At least 10 kids, including yours truly, ended up being reprimanded by the principal — who, to his credit, could scarcely contain his laughter — for our unprecedented unruliness, which resulted in nothing more serious than a few split lips, a bloody nose or two, one shiner, a couple of ripped costumes and several mildly traumatized first-graders.

I remained on my best behavior that evening, focusing fastidiously on the process of obtaining as much candy as possible. It turned out to be my best haul ever. I wanted to prove to my mom that, when it came to pure, unadulterated avarice, no one could beat the devil.

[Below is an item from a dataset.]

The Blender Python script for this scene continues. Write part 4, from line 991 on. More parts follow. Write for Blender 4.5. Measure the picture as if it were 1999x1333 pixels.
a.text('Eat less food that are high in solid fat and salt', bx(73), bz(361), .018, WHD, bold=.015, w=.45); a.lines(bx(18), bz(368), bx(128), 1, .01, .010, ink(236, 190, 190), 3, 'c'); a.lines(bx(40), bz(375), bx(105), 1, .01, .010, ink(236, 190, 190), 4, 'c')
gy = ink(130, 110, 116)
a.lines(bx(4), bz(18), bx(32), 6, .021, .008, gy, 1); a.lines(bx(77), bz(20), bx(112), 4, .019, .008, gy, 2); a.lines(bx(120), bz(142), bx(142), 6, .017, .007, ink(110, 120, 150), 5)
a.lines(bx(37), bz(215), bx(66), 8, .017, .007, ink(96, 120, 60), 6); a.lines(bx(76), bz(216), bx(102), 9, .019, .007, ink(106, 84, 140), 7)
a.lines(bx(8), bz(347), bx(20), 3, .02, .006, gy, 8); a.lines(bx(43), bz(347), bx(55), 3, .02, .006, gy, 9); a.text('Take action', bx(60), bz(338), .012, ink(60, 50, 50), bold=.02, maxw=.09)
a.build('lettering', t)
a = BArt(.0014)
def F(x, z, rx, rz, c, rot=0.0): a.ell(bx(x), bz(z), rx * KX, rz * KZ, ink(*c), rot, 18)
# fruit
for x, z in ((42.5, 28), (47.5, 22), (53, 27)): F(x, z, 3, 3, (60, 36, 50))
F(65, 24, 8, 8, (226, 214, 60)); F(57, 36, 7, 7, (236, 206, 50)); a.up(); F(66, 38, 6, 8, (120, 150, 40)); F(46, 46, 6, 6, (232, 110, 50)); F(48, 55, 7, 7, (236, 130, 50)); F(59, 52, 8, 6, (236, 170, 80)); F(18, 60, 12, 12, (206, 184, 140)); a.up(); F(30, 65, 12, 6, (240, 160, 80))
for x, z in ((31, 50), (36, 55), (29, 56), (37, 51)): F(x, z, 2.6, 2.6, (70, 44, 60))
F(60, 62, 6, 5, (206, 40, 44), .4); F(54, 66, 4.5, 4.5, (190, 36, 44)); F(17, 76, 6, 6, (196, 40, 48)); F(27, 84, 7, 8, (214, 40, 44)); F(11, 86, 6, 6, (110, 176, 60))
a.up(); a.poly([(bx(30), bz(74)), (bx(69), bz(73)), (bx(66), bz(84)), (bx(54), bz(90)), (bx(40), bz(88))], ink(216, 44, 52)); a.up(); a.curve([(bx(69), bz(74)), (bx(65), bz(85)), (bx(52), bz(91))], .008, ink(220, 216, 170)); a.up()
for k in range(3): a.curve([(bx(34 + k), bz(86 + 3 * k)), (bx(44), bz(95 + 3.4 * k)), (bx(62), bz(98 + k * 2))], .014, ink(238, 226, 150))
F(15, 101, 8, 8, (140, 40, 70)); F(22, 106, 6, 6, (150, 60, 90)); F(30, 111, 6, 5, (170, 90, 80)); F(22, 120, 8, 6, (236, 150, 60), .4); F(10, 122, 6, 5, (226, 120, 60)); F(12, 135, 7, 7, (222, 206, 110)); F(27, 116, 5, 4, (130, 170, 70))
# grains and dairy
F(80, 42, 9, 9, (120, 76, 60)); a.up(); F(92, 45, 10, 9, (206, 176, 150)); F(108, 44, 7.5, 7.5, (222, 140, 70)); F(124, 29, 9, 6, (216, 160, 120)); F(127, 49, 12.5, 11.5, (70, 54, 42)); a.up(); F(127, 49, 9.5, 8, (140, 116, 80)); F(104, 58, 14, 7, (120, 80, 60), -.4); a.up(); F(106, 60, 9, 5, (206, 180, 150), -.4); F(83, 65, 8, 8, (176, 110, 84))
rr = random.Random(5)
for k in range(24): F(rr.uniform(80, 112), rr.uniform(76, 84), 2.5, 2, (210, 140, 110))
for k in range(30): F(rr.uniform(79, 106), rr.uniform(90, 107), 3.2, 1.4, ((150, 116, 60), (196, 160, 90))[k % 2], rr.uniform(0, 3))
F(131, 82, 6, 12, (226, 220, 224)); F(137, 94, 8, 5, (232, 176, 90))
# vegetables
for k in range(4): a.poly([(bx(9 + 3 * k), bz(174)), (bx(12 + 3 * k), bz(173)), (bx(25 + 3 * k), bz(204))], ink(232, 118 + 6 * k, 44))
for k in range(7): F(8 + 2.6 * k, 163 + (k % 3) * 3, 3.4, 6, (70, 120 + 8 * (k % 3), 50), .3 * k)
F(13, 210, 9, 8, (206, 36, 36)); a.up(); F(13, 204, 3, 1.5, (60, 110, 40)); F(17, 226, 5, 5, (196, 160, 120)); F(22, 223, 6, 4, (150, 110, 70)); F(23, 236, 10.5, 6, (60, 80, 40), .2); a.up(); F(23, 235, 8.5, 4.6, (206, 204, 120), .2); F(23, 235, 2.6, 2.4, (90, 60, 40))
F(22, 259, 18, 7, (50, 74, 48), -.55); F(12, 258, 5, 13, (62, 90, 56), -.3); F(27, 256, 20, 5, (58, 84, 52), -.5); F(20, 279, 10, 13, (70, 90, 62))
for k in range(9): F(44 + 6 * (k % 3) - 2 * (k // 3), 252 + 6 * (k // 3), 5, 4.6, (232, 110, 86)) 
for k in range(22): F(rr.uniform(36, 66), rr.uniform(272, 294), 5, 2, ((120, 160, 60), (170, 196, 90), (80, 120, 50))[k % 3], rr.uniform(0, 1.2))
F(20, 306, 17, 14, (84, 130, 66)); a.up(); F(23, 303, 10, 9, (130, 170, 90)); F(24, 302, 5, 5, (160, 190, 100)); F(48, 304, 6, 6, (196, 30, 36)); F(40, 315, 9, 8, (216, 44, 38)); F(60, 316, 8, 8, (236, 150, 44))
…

As a result of my thievery, the means by which lunch money was collected at Bailey Avenue Elementary School was modified. Under the new system, the entire student body was lined up before lunch in the gym, which was adjacent the cafeteria. Mrs. Marcy, who understandably came to hate my guts, would walk down the line collecting everyone’s money in her bare hands. After the first dozen or so members of a student body that numbered in the hundreds deposited their coins, she had to cup her mitts to accommodate all the pennies, nickels, dimes and quarters that were laid on her. And woe be unto the hapless student who needed change. By the end of the line, this obviously unimaginative woman would find herself bearing a mound of coinage so large she could scarcely muster the physical strength to carry it. As she shuffled back to her lair, she often left a trail of lucre, like breadcrumbs, behind her.

For the rest the school year, I wondered why Mrs. Marcy didn’t carry with her a bag or box into which she could deposit all that lunch money. I mean, if a second-grader could come up with what, when you get right down to it, was pretty much a caveman-level solution to a predictably recurring problem, why on earth could the school secretary not concoct a strategy for rectifying her daily dose of fiscal frustration?

I eventually offered my services as her assistant lunch-money toter. The suggestion shocked poor Mrs. Marcy so badly, she twitched and dropped all the coins in her possession. Shiny pieces of metal rolled off in every direction. She stood, face down, and sighed.

“Let me help you with that, Mrs. Marcy,” I said.

And I did.

I piled Casey, exhausted from her time in the Plattsburgh dog park, back into my 4Runner and drove to a nearby imbibery named Meron’s, a name indelibly etched into my consciousness, for this was where my deceased stepfather used to drink with his fellow flyboys, a frequent recreational diversion that generally earned the considerable wrath of my mom. For the few years the young navigator was in my life, the word “Meron’s” was synonymous with “impending domestic violence.”

A wall calendar above the expensive liquor section informed me that Halloween was a mere month away. I had been on the road long enough, I was starting to lose track of time.

From the barstool, I could look out a large picture window and see the since-renovated house where once dwelled Janice Gustafson, who moved to Connecticut before my family — which, by that time, had a new stepfather — left the North Woods for points south during the middle of my fifth-grade year. Janice, who generally avoided the limelight, usually dressed up for Halloween as something low-key, homemade and obviously scrounged from available material. One year, she was a generic hobo. The next, a generic lumberjack. I rose a mug to her memory, and to the memory of the young navigator who died well before his time, and to the memory of Mrs. Mathis, and even to poor Mrs. Marcy.

Then I started wondering where an old man could get his hands on a cheap devil costume.